No primeiro trimestre de 2022, Portugal registou um défice de 0,6% do PIB, enquanto nos primeiros três meses de 2021 o défice atingiu 5,7%.

Para João Bordes de Assunção, “houve aumentos significativos de salários na Função Pública e pensões que entraram em vigor em janeiro com a aprovação do orçamento de estado para 2024”, que influenciam o desempenho das contas nacionais entre janeiro e março.

“Também houve descidas no IRS para além da mera correção técnica decorrente da inflação. Acresce que o governo cessante pode ter antecipado algumas despesas no quadro do envelope financeiro dado pelo orçamento de estado. Nesse sentido há alguma incerteza sobre se esses efeitos todos terão um impacto material e visível nas contas públicas do primeiro trimestre do ano”, aponta.

Pedro Braz Teixeira recorda que a receita corrente cresceu abaixo do orçamentado, destacando a receita fiscal, que apresentou uma ligeira queda.

“Para além disso, a despesa subiu mais do que o previsto, em particular as transferências, que subiram 22,8% quando a meta anual era de 7,5%, e as despesas de pessoal (subiram 7,8%, quando deveriam subir 5,6%)”, indica.

De acordo com a execução orçamental da Direção-Geral do Orçamento (DGO), em contabilidade pública, o Estado registou um défice de 259 milhões de euros em março, último mês de Fernando Medina como ministro.

As contas em contabilidade nacional são apuradas pelo INE, em lógica de compromisso, sendo a utilizada nas comparações internacionais e na avaliação de Bruxelas. Os dados em contabilidade pública são divulgados pela DGO, sendo na ótica de caixa, ou seja, são considerados os recebimentos e pagamentos ocorridos em determinado período numa lógica de tesouraria.

O atual ministro das Finanças e o seu antecessor entraram em discórdia sobre as contas do Estado, em contabilidade pública, numa troca de acusações, na qual Miranda Sarmento estimou em cerca de 600 milhões de euros o défice registado até março, enquanto o ex-ministro das Finanças Fernando Medina refutou que o país apresente um problema orçamental.

A ‘guerra’ entre ambos levou mesmo o PS a chamar Miranda Sarmento ao Parlamento, onde será ouvido na próxima quarta-feira para esclarecer as declarações e a real situação orçamental.

Ligeiro excedente e 2024 ainda é cenário central

O cenário de um ligeiro excedente no final do ano ainda é o central para a generalidade dos economistas consultados pelo ECO, mas há riscos.

No Luxemburgo, esta semana, o ministro das Finanças mostrou-se confiante num excedente de cerca de 0,2% a 0,3% do PIB este ano, o que o economista João Borges de Assunção acredita ser possível. “Parece-me prematuro dizer que haverá um défice este ano. A atividade económica continua a evoluir de formal normal e sem agravamento no desemprego”, refere.
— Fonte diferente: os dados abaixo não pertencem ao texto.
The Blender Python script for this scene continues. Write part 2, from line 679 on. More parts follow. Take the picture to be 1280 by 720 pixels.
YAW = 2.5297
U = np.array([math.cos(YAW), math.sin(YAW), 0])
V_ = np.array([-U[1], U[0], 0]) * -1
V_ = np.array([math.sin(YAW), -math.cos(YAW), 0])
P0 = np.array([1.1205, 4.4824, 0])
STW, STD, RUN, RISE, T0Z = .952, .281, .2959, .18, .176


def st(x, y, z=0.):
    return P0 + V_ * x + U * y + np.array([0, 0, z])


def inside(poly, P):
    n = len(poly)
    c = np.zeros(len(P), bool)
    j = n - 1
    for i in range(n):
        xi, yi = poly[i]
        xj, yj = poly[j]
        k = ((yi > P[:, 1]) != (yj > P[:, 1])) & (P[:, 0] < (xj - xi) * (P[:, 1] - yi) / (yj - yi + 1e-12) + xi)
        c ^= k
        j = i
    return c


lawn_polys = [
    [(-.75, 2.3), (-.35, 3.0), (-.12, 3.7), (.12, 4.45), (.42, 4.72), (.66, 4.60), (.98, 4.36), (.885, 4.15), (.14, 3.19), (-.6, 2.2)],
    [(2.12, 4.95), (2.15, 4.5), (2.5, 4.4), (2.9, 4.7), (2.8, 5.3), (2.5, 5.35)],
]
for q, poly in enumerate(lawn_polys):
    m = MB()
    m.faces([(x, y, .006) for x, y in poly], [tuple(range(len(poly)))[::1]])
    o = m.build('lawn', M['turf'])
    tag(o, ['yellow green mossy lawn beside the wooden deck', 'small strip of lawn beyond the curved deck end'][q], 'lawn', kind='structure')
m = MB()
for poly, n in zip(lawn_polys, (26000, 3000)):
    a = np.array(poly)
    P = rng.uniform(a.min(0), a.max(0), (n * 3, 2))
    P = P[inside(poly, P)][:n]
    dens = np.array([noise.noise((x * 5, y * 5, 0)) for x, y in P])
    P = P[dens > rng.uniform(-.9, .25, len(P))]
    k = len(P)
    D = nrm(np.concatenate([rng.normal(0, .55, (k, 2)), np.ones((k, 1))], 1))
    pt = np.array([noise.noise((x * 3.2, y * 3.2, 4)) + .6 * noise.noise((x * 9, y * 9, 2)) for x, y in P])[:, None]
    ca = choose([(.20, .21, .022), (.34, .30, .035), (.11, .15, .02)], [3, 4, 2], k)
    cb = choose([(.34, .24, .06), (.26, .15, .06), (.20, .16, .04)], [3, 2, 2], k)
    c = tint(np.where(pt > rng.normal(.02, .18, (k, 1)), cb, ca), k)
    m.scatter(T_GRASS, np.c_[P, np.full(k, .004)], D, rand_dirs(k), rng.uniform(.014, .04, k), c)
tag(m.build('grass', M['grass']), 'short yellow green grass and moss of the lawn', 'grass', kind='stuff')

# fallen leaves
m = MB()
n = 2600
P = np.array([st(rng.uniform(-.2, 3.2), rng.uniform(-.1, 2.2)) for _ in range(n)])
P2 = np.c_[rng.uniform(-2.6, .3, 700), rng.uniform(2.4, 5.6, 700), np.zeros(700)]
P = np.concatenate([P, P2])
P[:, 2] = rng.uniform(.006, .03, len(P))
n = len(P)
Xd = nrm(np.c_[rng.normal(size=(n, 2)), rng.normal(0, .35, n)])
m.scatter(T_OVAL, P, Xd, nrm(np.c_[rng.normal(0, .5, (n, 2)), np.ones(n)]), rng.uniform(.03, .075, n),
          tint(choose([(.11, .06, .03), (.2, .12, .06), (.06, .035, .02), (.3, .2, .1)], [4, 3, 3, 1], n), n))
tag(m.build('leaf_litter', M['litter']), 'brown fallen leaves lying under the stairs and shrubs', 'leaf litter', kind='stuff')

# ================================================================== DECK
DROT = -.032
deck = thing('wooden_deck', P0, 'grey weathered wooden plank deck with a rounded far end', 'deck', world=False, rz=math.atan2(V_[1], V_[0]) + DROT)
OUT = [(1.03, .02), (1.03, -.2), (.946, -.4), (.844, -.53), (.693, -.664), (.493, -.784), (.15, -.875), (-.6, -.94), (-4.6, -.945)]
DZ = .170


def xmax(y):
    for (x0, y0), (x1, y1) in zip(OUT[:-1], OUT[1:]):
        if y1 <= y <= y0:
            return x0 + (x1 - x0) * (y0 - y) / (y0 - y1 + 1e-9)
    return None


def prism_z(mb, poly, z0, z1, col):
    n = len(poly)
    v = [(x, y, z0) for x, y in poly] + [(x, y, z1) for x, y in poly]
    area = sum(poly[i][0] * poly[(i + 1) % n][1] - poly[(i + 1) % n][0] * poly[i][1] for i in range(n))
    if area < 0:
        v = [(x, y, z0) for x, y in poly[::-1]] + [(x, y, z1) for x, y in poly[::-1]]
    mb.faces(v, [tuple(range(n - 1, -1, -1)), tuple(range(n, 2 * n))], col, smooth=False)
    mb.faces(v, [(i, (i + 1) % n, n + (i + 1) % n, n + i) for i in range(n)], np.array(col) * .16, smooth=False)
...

Por seu lado, João Duque considera que existe um risco de o país regressar aos défices já este ano, mas assinala que o ministro das Finanças tem alguns instrumentos para o evitar. “O ministro das Finanças vai fazer aquilo que aprendeu com Mário Centeno, que é cortar no investimento e assim evitar o défice. Vai ser assim”, antevê.

“No entanto, um défice de 0,1% ou um excedente de 0,1% é praticamente a mesma coisa”, defende.

Já Pedro Braz Teixeira destaca que “o crescimento tem sido em linha com o esperado, mas há significativos riscos geopolíticos, que não se têm materializado, mas que poderão concretizar-se até ao final do ano, podendo colocar em risco o cenário macroeconómico e, assim, a perspetiva de excedente orçamental”.

“Para além disso, o Governo não tem uma base parlamentar estável e tem havido coligações negativas na oposição, reduzindo a receita e aumentando a despesa. Por isso, existe um risco, sobretudo político, de regressarmos aos défices ainda em 2024”, conclui.